Де Хори не копировал существующие шедевры. Его метод состоял в том, чтобы писать и рисовать новые картины, которые могли бы принадлежать кисти или перу знаменитых мастеров. Он неизменно брал старые холсты, рамы и бумагу, покупал старые картины, чтобы использовать холст, для рисунков вырывал чистые страницы из старых книг. Де Хори так здорово имитировал стиль знаменитых модернистов, что лишь немногие эксперты могут заметить разницу. Художник Кес ван Донген сам признал в его подделке собственную работу. Владелец одной нью-йоркской галереи сказал: «Когда де Хори подделывал Матисса, он писал лучше, чем Матисс». Многие признают, что немало работ де Хори может до сих пор висеть в разных галереях мира, считаясь картинами более знаменитых мастеров.
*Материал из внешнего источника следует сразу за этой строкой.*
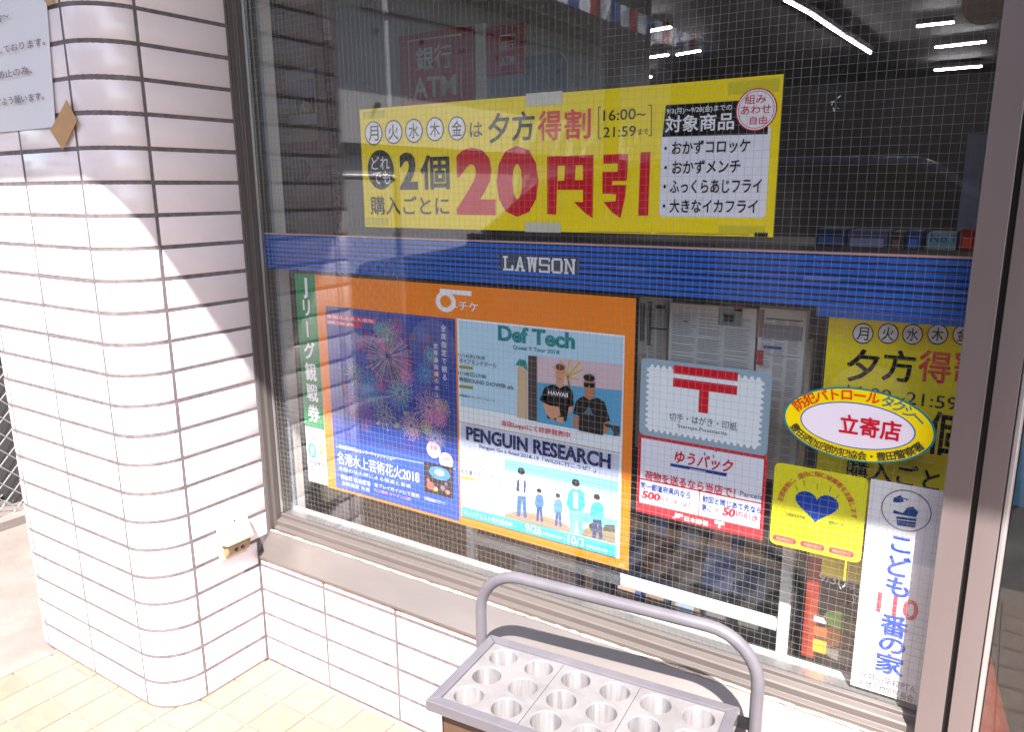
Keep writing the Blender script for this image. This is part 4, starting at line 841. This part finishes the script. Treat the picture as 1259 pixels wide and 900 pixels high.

Сам де Хори однажды сказал: «Если моя работа висит в музее достаточно долго, она становится подлинником»4.
Это спорно, но что не вызывает никаких вопросов, так это минимальная разница между подлинным Пикассо и «Пикассо» де Хори. И при этом первый стоит миллионы долларов, а второй — несопоставимо меньше. Сам де Хори задавался вопросом: почему его подделки ставят ниже рисунков и картин тех художников, которых он имитировал, когда большинство экспертов не может отличить одно от другого? Знатоки искусства ценили «Матиссов» де Хори ничуть не меньше подлинного Матисса, пока не узнавали их происхождение. Так чем же на самом деле определяется ценность картин великого мастера?
Иными словами, представьте, что вам предлагают точную, до последнего атома, копию «Алжирских женщин» Пикассо («Версию О»). Оригинал в 2015 г. продан с аукциона за $179,4 млн. Полотно в ваших руках — не оригинал, и вам никогда не удастся выдать его за подлинник, но они идентичны. Сколько вы готовы заплатить за эту картину?
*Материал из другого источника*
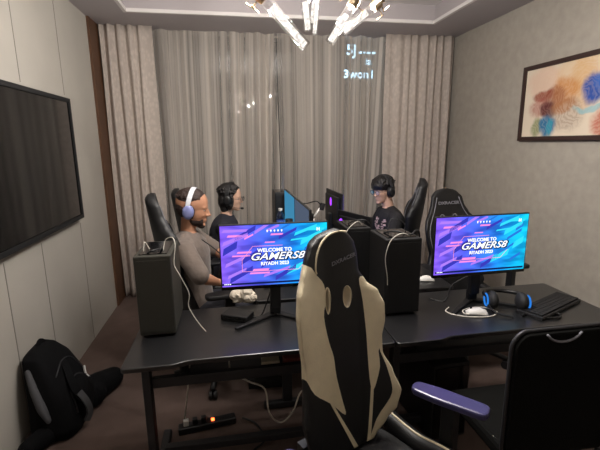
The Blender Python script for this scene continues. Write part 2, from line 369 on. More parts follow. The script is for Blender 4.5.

Вряд ли много. Если у вас неплохой банковский баланс и картина вам по-настоящему нравится, может, несколько тысяч.
Уж точно не больше $300 000. Из чего следует, что великая ценность оригинала «Алжирских женщин» состоит не в самом объекте, но в его контексте: провенансе
[10], истории, имени создателя, редкости, уникальности. Если холст и краски стоят максимум несколько тысяч долларов, выходит, остальные 179 миллионов — цена контекста.
Мысль не столь безумная, как может показаться. Мы на самом деле получаем больше удовольствия от искусства, которое, как думаем, создано уважаемым мастером, чем от работ неизвестных подражателей. Последние достижения нейробиологии позволяют ученым отслеживать активность зон головного мозга, воспринимающих гедонистическую ценность. Экспериментаторы предлагали людям, помещенным в томограф, оценить несколько абстрактных полотен. Половина работ были помечены как картины из знаменитых галерей. Об остальных сообщалось, что их ученые сами сгенерировали на компьютере.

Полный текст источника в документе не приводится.